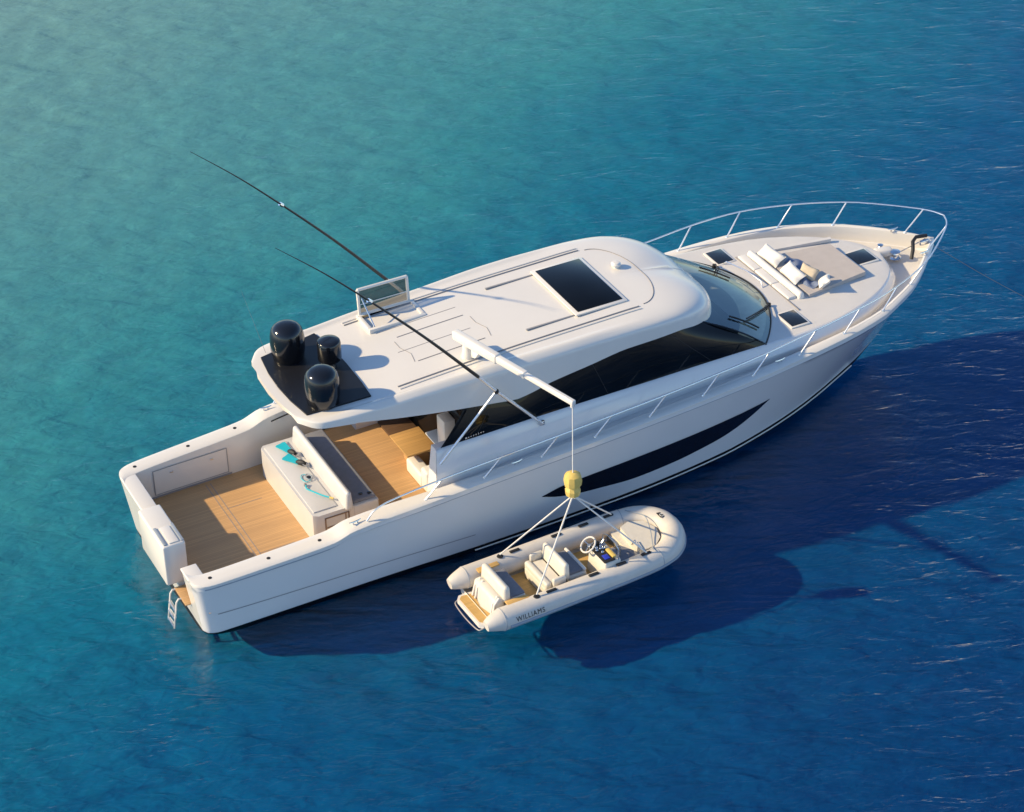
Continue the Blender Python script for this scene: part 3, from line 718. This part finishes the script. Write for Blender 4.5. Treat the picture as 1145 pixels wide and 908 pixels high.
# open roof hatch
oh = MB(); hx0, hx1, hy0, hy1 = 6.12, 7.52, .86, 1.56; zz_ = 4.60
for c_, sz in ((((hx0+hx1)/2, hy0, zz_), (hx1-hx0+.1, .10, .14)), (((hx0+hx1)/2, hy1, zz_), (hx1-hx0+.1, .10, .14)), ((hx0, (hy0+hy1)/2, zz_), (.10, hy1-hy0-.1, .14)), ((hx1, (hy0+hy1)/2, zz_), (.10, hy1-hy0-.1, .14))): oh.box(c_, sz, .02)
oh.box(((hx0+hx1)/2, (hy0+hy1)/2, 4.50), (hx1-hx0, hy1-hy0, .02), 0, 1)
OH = oh.build('roof_hatch', ['gel', 'linen'], Y)
lf = MB()
def hl(x, t, o_=0): return (x, hy1+.02+.06*t+o_, 4.66+.66*t)
x0, x1 = 6.16, 7.46
for a, b in (((x0, 0), (x1, 0)), ((x0, 1), (x1, 1)), ((x0, 0), (x0, 1)), ((x1, 0), (x1, 1))): lf.tube([hl(*a), hl(*b)], .04, 8)
LF = lf.build('hatch_lid', 'gel', OH)
MB().grid([[hl(x0+.03, .04), hl(x1-.03, .04)], [hl(x0+.03, .97), hl(x1-.03, .97)]]).build('pane', 'hatch_glass', OH)
MB().tube([(6.24, hy0+.05, 4.67), (6.22, hy1-.02, 5.12)], .018, 8).build('stay', 'chrome', OH)
MB().tube([hl(x0, .42, -.03), hl(x1, .42, -.03)], .014, 8).build('hatch_bar', 'gel', OH)
# davit crane
cr_ = MB(); cr_.lathe((7.62, -1.28, 4.5), [(.17, 0), (.17, .1), (.13, .3), (.12, .55), (.10, .62)], 20)
CR = cr_.build('davit_crane', 'gel', Y)
A0 = Vector((7.50, -1.02, 5.10)); A1 = Vector((8.42, -4.93, 5.22)); ax = (A1-A0).normalized()
rot = Matrix((Vector((0, 0, 1)).cross(ax).normalized(), ax, Vector((0, 0, 1)).cross(ax).normalized().cross(ax))).transposed()
L_ = (A1-A0).length
def seg(a, b, w, h, bev, name, mk_='gel', ta=None):
    c_ = A0+ax*((a+b)/2)*L_; MB().box(c_, (w, (b-a)*L_, h), bev, rot=rot, seg=3).build(name, mk_, CR)
seg(-.03, .36, .20, .24, .05, 'boom_root'); seg(.352, .60, .16, .18, .04, 'boom_section'); seg(.592, 1.0, .12, .13, .03, 'boom_extension')
MB().add([(7.56, -1.12, 4.62), (7.68, -1.12, 4.62), (7.68, -1.12, 5.02), (7.56, -1.12, 5.02), (7.66, -1.55, 4.72), (7.76, -1.55, 4.72), (7.86, -1.75, 5.04), (7.74, -1.75, 5.04)], [(0, 1, 2, 3), (4, 5, 6, 7), (0, 1, 5, 4), (1, 2, 6, 5), (2, 3, 7, 6), (3, 0, 4, 7)]).build('boom_knee', 'gel', CR)
MB().lathe((8.40, -4.88, 5.08), [(.02, 0), (.05, .02), (.05, .08), (.02, .1)], 12).build('sheave', 'gel', CR)

# outriggers
for s in (-1, 1):
    ft = Vector((8.95, s*2.42, 2.98)); j1 = Vector((7.75, s*2.44, 4.30)); j2 = Vector((7.30, s*2.44, 4.84)); md = Vector((4.76, s*2.44, 7.62)); tp = Vector((2.66, s*2.44, 9.59))
    c_ = spline([j2, (6.0, s*2.44, 6.32), md, (3.7, s*2.44, 8.67), tp], 24)
    OR = MB().tube(c_, [.042-.036*(i/23)**1.2 for i in range(24)], 8).build('outrigger', 'carbon', Y)
    MB().tube([ft, j1, j2], [.035, .042, .045], 8).build('outrigger_socket', 'rail', OR)
    MB().tube([j1, (6.27, s*2.40, 2.72)], .030, 8).build('outrigger_brace', 'rail', OR)
    MB().tube([md, md+(tp-md).normalized()*.10], .05, 8).build('joint_sleeve', 'chrome', OR)
    MB().lathe(j1-Vector((0, 0, .02)), [(.03, -.05), (.06, -.02), (.06, .04), (.03, .07)], 10).build('hinge', 'rubber', OR)
    MB().box((ft.x, s*2.40, ft.z), (.14, .08, .12), .02).build('foot_plate', 'chrome', OR)

# bow rail
rtop = ip([4.2, 4.35, 4.6, 5.1, 5.9, 8, 10.5, 12, 13.5, 15, 16.4, 17.8, 20.5, 22.2], [2.05, 2.25, 2.38, 2.48, 2.58, 2.76, 2.98, 3.11, 3.26, 3.41, 3.58, 3.68, 3.70, 3.66])
yr = ip([4.2, 6, 8, 10, 12, 14, 16.35, 17.8, 19.15, 20.5, 21.2, 21.7, 22.0, 22.2, 22.28], [2.74, 2.80, 2.86, 2.93, 2.98, 3.0, 2.92, 2.74, 2.36, 1.72, 1.20, .78, .50, .22, 0])
xs_ = [4.2, 4.28, 4.35, 4.5, 4.7, 5, 5.5]+list(np.linspace(6, 21, 46))+[21.2, 21.4, 21.6, 21.8, 21.95, 22.08, 22.18, 22.25]
half = [Vector((x, -yr(x), rtop(x))) for x in xs_]+[Vector((22.28, 0, 3.66))]
full = half+[Vector((p.x, -p.y, p.z)) for p in half[-2::-1]]
BR = MB().tube(full, .020, 8).build('bow_rail', 'rail', Y)
for xb_ in (5.7, 7.21, 8.7, 10.11, 11.59, 13.07, 14.5, 15.89, 17.3, 18.68, 20.0, 21.45):
    for s in (-1, 1):
        dx = .42 if xb_ < 21 else .55; xt_ = xb_+dx
        yb0 = max(.06, ys(xb_)-.10)
        a = Vector((xb_, s*yb0, zs(xb_))); b = Vector((xt_, s*yr(xt_), rtop(xt_)))
        MB().tube([a, b], .020, 8).tube([a-Vector((0, 0, .01)), a+(b-a)*.03], .045, 10).build('post', 'rail', BR)
# cleats
def cleat(x, y, z, dx=1.0, dy=0.0):
    k = MB(); v_ = Vector((dx, dy, 0)).normalized()*.15; c_ = Vector((x, y, z+.07))
    k.tube([c_-v_+Vector((0, 0, .02)), c_-v_*.5, c_+v_*.5, c_+v_+Vector((0, 0, .02))], [.012, .02, .02, .012], 8)
    for q in (-.35, .35): k.tube([c_+v_*q, c_+v_*q-Vector((0, 0, .08))], .018, 8)
    k.build('cleat', 'chrome', Y)
for s in (-1, 1):
    for x in (3.95, 8.07, 15.32, 21.2): cleat(x, s*(ys(x)-.15), zs(x)+.005, 1, -.1*s)

# foredeck: hatches, sunpad, seats, windlass
def dhatch(c_, sx, sy, z):
    h_ = MB().box((c_[0], c_[1], z+.015), (sx+.10, sy+.10, .04), .015); H_ = h_.build('deck_hatch', 'gel', Y)
    MB().box((c_[0], c_[1], z+.032), (sx, sy, .03), .012).build('pane', 'pane', H_)
for s in (-1, 1): dhatch((16.44, s*1.72), .46, .64, zt(16.4)+.012)
dhatch((19.69, -.01), .58, .60, zt(19.6)+.03)
zp = 3.185
sp = MB().prism([(17.36, -1.08), (17.36, 1.02), (19.24, .78), (19.24, -.84)], zp-.03, zp+.09, .03, seg=3); sp.build('sunpad', 'linen', Y)
# recess border round the pad: a low kerb
kb = MB()
kb.prism([(17.2, 1.40), (17.25, 1.52), (19.5, 1.12), (19.45, 1.02)], zp-.04, zp+.045, .015); kb.build('pad_coaming', 'deck', Y)
br_ = MB().box((17.17, .20, zp+.06), (.22, 2.50, .22), .06, seg=3, taper=(.6, .98)); br_.build('foredeck_backrest', 'cushion', Y)
for k in range(3):
    MB().box((16.94, 1.05-.80*k, zp+.025), (.24, .785, .09), .03, seg=3).build('foredeck_seat', 'cushion', Y)
sg = MB().box((16.80, .02, zp+.012), (.03, 2.96, .03), .006); sg.build('seat_seam', 'seam', Y)
wb = MB().box((20.55, .20, 2.93), (.50, .26, .22), .07, seg=3, rot=Matrix.Rotation(-.25, 3, 'Z')); WL = wb.build('windlass', 'gel', Y)
MB().lathe((20.78, -.02, 2.80), [(.15, 0), (.17, .03), (.10, .08), (.10, .13), (.15, .17), (.14, .20), (.05, .22)], 20).build('gypsy', 'chrome', WL)
MB().lathe((20.62, .42, 2.82), [(.08, 0), (.09, .1), (.05, .16), (.08, .2), (0, .22)], 16).build('capstan', 'chrome', WL)
MB().tube([(20.85, -.05, 2.95), (21.3, -.02, 3.0), (21.75, 0, 3.10)], .018, 6).build('anchor_chain', 'chrome', WL)
MB().tube([(21.02, -.42, 2.90), (21.14, -.30, 3.09), (21.30, -.06, 3.17), (21.48, .05, 3.20), (21.80, .02, 3.17)], .05, 8).build('bow_roller_guard', 'rubber', Y)
MB().box((21.62, -.14, 3.10), (.30, .10, .14), .03).build('bow_roller', 'chrome', Y)

MB().tube(spline([(21.78, -.10, 3.02), (22.06, -.12, 2.80), (23.6, -.55, 1.62), (25.9, -1.25, .02), (26.6, -1.5, -.45)], 30), .008, 6).build('anchor_rode', 'seam', Y)
# chrome script on the side window: a row of tiny plates
for s in (-1, 1):
    nm = MB()
    for k, (l, h_) in enumerate(((.05, .05), (.03, .03), (.03, .03), (.02, .045), (.03, .03), (.02, .05), (.03, .03), (.03, .03))):
        nm.box((7.02+.065*k, s*(yt(7.0)-.005), 3.12+.004*k), (l, .012, h_), .003)
    nm.build('window_script', 'chrome', Y)

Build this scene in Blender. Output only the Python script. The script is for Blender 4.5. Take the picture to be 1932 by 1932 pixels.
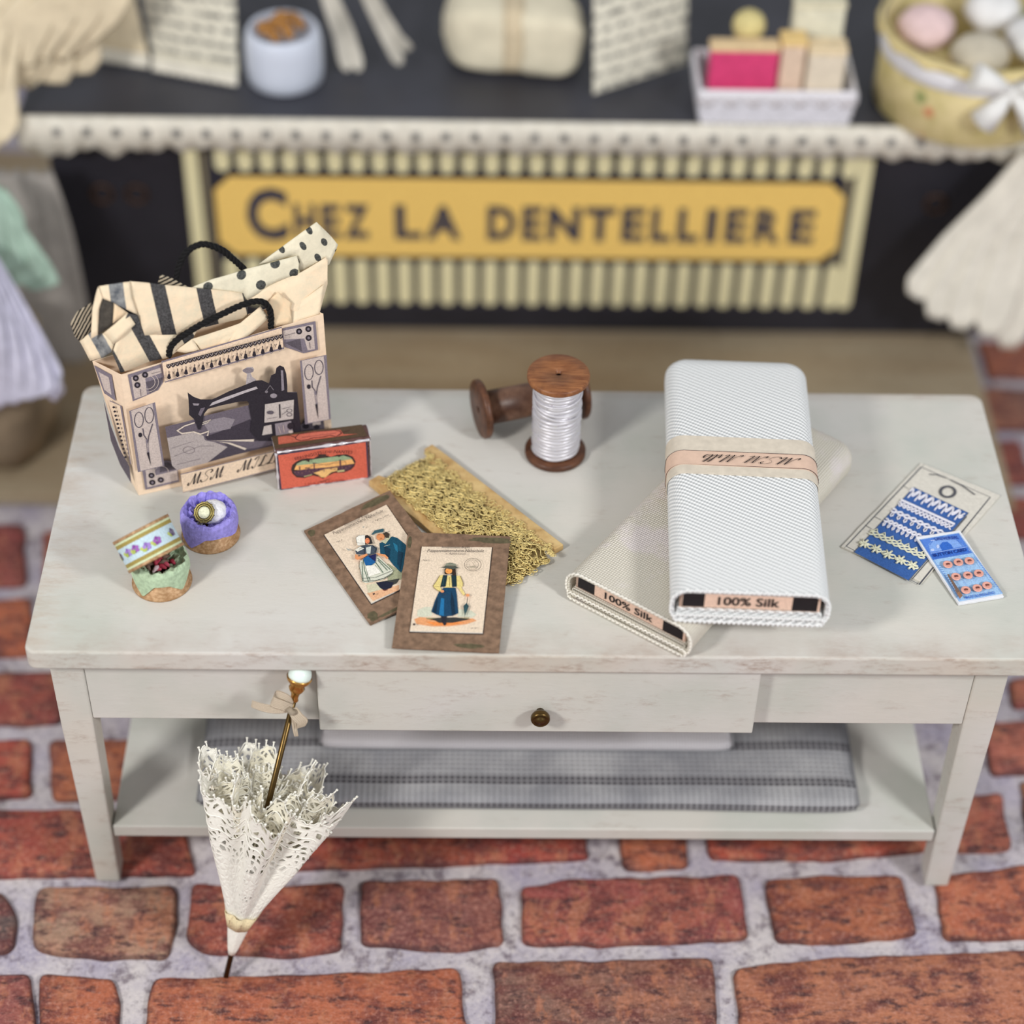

_____

• [JOB]:
Lines in the records that hold the word "Python" are to be counted; give only the total.

• [RESPONSE]:
2